In ordinary English, "uncorrelated" is indeed used for this (and a host of other things, because ordinary English is very vague). The problem is that it means something else in probability theory, namely the much weaker statement E(a-E(a)) E(b-E(b)) = E((a-E(a)(b-E(b)), which is implied by independence (p(a,b) = p(a)p(b)), but not does not imply independence. If we want to speak to those who know some probability theory, this clash of meaning is a problem. If we want to educate those who don't know probability theory to understand the literature and be able to talk with those who do know probability theory, this is also a problem.

(Note too that uncorrelatedness is only invariant under affine remappings (X and Y chosen as the coordiantes of a random point on the unit circle are uncorrelated. X^2 and Y^2 are perfectly correlated. Nor does correlated directly make any sense for non-numerical variables (though you could probably lift to the simplex and use homogeneous coordinates to get a reasonable meaning).)
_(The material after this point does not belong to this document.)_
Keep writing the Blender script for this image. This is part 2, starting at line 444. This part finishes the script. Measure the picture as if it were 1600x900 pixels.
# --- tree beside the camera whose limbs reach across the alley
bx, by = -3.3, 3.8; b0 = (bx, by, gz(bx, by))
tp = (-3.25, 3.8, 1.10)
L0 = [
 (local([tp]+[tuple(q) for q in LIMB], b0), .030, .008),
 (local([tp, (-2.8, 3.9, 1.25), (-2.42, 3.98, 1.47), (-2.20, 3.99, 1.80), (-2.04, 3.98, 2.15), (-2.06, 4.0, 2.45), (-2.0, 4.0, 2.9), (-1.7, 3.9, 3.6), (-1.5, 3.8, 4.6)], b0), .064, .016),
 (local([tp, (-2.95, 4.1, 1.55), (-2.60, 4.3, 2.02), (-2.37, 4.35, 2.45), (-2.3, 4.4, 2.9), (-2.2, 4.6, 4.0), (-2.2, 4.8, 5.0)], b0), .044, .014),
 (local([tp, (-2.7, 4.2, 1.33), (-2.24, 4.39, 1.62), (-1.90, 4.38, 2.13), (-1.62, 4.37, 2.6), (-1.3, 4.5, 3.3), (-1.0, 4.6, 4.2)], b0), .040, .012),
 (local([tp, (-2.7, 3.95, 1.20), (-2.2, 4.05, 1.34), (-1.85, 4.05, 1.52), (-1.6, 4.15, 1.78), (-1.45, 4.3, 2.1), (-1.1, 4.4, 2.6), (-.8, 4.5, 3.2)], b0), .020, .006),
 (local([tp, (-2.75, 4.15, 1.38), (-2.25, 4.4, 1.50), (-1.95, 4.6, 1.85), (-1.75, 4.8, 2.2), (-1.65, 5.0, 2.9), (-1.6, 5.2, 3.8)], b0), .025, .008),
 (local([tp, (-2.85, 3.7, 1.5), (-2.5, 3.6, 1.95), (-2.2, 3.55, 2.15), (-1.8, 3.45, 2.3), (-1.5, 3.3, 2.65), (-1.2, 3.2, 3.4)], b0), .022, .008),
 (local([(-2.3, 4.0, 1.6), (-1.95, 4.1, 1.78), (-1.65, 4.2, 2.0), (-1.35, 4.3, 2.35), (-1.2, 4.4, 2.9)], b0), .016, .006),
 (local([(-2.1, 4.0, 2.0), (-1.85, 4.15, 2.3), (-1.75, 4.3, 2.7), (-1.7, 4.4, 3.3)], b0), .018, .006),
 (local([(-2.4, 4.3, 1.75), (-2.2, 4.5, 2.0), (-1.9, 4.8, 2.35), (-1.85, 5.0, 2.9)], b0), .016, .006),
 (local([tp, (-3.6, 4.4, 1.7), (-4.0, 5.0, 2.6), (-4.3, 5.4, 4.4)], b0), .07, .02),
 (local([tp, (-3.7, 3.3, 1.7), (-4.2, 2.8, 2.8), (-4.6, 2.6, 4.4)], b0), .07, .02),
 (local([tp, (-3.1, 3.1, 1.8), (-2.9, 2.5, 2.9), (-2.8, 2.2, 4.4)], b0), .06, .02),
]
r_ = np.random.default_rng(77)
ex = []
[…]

Comment author: RichardKennaway 23 October 2012 10:53:34AM 2 points [-]

The problem is that it means something else in probability theory, namely the much weaker statement E(a-E(a)) E(b-E(b)) = E((a-E(a)(b-E(b))

E(a-E(a)) and E(b-E(b)) are both identically zero, so this would be more simply put (and restoring some missing parentheses) as E((a-E(a))(b-E(b))) = 0. Or after shifting the means of both variables to zero, E(ab) = 0.